At Boston's 2,800 seat Orpheum Theater, fliers advertising the initiative briefly distract the eye from faux-marble columns and a series of spray-painted candelabra that would make a "Trading Spaces" decorator blanch. It's not long before a large huddle forms near a table where tokens for the live CDs can be purchased in advance. Fifteen minutes before the show, the cash drawer is at least $4,300 heavier. But the revenue stream doesn't end here.

"We're taking roughly 1 out of every 4 shows and doing limited retail. Our partner is [New England music chain] Newbury Comics on this," says Steven Simon, the Clear Channel executive spearheading the project. "In addition, when the tour is over, we'll pick two prime shows or maybe do a compilation and go to retail broadly with that."

That business model makes some industry observers uncomfortable. "If Clear Channel is going to do that, they're moving closer and closer to becoming a record label," says Mr. Jorder.

The corporation already dominates a large sector of the other side of the music industry: It owns more than 1,200 radio stations in the US and boasts that it "owns, operates, and/or exclusively books 135 live entertainment venues, including 44 amphitheaters in the US and 28 venues in Europe." If Instant Live takes off, there is speculation that it may encourage the corporation to push bands to participate on Clear Channel terms if they want to play their venues.

"They have an awful lot of power ... and their potential to bully bands gets pretty great," says Jim Farber, music critic for the New York Daily News.

Then again, profits from the Instant Live discs could provide a major financial boost for smaller, unsigned acts. The unknown factor, thus far, is how record labels will react. They'll be sure to want a cut of royalties from live discs produced by their artists.

But Simon believes labels will soon embrace the idea and hints that several large bands are in negotiations to try Instant Live next summer.

"To me, it's a no-brainer, because it's a free revenue source at the show and somebody provides them with free mastered recordings they can take to retail," he says.

The audience demand for such live discs seems assured. Outside Clear Channel, artists such as Pearl Jam, The Who, YES, and Peter Gabriel, have recently started selling scores of live recordings from recent tours. The crucial difference is that those discs are made available only days or weeks after the show.

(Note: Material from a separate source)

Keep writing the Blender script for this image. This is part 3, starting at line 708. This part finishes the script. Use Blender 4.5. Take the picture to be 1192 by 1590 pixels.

At the Boston gig, fans say they like the instantaneous availability. "It's a good thing you can get the show right afterward, so, yeah, I'm a fan of it," says Kevin, who is wearing a "Gathering of the Vibes" T-shirt.

The money he has paid for his concert memento is most likely laundry money.

Students form a large constituency in the moe. fan base but there also hippies old enough to remember their first Grateful Dead gig, too.

"We came up from Delaware and listened to the Instant Live show from Texas. Fantastic quality," says Bill Martin, standing next to James Paddock, a veteran of 86 moe. concerts.

Each is taking advantage of moe.'s policy of allowing hobbyists to make amateur recordings of shows.

Mr. Paddock is setting up a pole the size of a small beacon with two microphones mounted on it. His rig looks sophisticated enough to pick up the signal for HBO or perhaps the distant rumble of a Swiss Alpenhorn.

But he concedes that the Instant Live masters, a blend of a venue's mixing board and microphones that pick up crowd noise, sounds better.

"Normally, in the taping community you get a lot of audience noise and people screaming or clapping, so this is a much better sound quality," says Paddock, before the band takes to the stage.

Two-and-a-half sweaty hours later, a crowd of roughly 300 gather at the Instant Live distribution point.

The line is so long that it winds up the stairway of this pre-Civil War building where Ralph Waldo Emerson used to lecture. But within minutes, the gloved hands of the Instant Live team begin exchanging the three-CD package for the tokens.

"It wasn't a hassle at all," says Daniel Maniatakos, an HVAC technician. "We got out and basically within 15 minutes we had it - and I was toward the end."

He says he was dazzled when he put it on his home stereo.

"It sounded like a live recording you'd buy in a store."